**WHAT IS ASKED:** Repeat exactly the lines from the start through the line with "R = math.radians", both ends included.

**SUPPLIED MATERIAL:**
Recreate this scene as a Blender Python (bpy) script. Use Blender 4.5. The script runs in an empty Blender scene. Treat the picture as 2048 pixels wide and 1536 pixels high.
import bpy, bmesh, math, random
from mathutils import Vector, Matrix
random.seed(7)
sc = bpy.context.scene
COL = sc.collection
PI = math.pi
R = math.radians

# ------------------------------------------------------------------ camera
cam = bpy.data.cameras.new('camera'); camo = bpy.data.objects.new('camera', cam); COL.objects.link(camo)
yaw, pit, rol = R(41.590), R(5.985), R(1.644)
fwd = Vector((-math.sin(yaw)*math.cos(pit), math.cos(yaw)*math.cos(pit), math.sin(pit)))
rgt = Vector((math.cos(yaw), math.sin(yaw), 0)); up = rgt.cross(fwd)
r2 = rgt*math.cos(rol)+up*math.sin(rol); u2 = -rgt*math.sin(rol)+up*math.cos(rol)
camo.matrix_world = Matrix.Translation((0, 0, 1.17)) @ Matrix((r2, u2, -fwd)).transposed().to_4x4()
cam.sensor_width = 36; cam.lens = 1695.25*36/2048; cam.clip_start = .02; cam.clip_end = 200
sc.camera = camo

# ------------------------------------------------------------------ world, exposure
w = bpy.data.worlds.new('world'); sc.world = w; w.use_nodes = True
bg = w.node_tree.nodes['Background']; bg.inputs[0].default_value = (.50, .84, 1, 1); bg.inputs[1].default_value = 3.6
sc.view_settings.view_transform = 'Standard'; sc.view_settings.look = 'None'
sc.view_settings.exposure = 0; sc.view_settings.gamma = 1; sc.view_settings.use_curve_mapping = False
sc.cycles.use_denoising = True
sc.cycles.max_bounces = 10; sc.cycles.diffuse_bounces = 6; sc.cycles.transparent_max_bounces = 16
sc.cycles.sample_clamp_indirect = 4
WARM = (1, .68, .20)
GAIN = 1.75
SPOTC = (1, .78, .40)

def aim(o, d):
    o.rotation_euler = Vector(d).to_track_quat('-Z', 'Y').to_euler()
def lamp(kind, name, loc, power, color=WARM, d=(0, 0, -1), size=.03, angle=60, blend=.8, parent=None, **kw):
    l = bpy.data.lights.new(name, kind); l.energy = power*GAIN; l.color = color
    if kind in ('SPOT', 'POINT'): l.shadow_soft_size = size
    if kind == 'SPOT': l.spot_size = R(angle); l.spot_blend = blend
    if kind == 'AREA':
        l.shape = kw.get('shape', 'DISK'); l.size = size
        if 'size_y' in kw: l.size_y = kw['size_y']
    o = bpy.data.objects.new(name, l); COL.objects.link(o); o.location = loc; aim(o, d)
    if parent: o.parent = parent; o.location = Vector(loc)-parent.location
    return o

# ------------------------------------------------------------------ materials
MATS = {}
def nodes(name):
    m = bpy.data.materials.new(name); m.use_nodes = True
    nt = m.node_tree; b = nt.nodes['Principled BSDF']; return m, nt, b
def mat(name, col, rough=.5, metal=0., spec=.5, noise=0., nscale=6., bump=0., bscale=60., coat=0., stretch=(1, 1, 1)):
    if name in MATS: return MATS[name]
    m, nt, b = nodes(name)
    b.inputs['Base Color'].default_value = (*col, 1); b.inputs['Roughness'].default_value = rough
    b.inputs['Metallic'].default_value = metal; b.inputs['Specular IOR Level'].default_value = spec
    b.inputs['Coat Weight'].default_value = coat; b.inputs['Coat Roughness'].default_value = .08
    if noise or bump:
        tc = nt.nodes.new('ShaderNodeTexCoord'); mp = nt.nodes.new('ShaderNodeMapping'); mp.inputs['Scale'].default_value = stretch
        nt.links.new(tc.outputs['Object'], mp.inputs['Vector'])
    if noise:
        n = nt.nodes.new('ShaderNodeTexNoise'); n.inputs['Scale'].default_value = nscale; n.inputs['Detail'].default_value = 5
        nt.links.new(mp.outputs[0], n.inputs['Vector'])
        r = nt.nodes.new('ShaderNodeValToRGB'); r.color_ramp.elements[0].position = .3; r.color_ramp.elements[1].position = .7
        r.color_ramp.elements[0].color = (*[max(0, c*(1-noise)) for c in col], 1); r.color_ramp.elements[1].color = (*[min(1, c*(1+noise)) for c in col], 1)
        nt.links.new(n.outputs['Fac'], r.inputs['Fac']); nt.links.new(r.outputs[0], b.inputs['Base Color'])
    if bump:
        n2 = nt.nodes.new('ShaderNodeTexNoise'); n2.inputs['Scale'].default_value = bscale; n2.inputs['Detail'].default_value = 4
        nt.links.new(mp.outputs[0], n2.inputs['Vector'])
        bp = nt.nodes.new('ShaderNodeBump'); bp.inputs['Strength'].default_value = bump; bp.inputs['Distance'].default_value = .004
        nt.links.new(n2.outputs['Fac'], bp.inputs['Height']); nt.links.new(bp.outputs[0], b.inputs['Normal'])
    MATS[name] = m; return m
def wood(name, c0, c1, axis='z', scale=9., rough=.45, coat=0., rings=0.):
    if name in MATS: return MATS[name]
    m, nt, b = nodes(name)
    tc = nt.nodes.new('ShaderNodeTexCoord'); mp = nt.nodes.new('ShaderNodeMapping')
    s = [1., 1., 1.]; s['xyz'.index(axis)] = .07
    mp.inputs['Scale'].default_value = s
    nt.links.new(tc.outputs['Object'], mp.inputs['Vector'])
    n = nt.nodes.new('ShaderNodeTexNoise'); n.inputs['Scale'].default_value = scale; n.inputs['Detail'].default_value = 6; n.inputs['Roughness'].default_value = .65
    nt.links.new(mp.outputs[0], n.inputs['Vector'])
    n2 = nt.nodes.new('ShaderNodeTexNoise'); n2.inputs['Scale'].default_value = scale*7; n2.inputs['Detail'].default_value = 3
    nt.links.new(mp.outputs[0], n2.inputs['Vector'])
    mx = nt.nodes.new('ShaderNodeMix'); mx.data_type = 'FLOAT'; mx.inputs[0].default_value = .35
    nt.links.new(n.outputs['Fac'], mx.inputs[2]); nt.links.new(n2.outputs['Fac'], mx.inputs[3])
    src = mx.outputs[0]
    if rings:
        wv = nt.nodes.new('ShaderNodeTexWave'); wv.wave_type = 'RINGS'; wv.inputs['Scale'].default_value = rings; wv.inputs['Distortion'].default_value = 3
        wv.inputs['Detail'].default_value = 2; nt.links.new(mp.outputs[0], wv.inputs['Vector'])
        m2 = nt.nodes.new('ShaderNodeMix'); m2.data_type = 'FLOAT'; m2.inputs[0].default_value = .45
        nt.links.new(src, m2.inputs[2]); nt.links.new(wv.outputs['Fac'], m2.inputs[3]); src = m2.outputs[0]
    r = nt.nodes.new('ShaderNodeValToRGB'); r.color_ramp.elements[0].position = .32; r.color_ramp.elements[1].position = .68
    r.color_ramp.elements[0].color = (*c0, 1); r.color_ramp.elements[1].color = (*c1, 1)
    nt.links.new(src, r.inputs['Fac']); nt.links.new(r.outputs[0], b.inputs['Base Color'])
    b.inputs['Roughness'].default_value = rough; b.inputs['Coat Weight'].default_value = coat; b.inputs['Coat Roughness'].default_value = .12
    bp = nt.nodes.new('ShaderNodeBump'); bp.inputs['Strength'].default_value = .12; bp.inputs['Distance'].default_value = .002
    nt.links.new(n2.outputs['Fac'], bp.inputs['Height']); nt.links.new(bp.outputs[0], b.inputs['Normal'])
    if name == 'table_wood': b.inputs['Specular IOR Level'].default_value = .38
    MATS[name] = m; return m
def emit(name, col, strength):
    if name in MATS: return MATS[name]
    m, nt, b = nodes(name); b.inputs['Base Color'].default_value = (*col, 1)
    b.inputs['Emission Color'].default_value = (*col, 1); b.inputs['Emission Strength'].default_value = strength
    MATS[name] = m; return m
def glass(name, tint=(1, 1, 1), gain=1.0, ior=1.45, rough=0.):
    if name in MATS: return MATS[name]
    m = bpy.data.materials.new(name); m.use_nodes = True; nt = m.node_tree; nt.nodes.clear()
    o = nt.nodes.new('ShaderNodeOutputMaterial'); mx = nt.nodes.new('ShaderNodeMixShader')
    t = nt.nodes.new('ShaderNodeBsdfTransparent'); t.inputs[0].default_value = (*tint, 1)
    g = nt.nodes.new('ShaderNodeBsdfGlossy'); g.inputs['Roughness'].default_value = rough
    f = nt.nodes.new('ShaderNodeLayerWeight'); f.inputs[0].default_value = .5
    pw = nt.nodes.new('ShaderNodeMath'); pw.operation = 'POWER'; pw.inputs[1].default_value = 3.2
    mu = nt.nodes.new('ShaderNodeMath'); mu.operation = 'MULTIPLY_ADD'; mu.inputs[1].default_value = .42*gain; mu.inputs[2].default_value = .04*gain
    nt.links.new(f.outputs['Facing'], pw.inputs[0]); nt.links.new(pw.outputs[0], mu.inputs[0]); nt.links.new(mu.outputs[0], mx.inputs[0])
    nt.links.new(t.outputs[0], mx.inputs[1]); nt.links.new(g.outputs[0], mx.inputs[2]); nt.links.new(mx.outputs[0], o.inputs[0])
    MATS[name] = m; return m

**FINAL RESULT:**
Recreate this scene as a Blender Python (bpy) script. Use Blender 4.5. The script runs in an empty Blender scene. Treat the picture as 2048 pixels wide and 1536 pixels high.
import bpy, bmesh, math, random
from mathutils import Vector, Matrix
random.seed(7)
sc = bpy.context.scene
COL = sc.collection
PI = math.pi
R = math.radians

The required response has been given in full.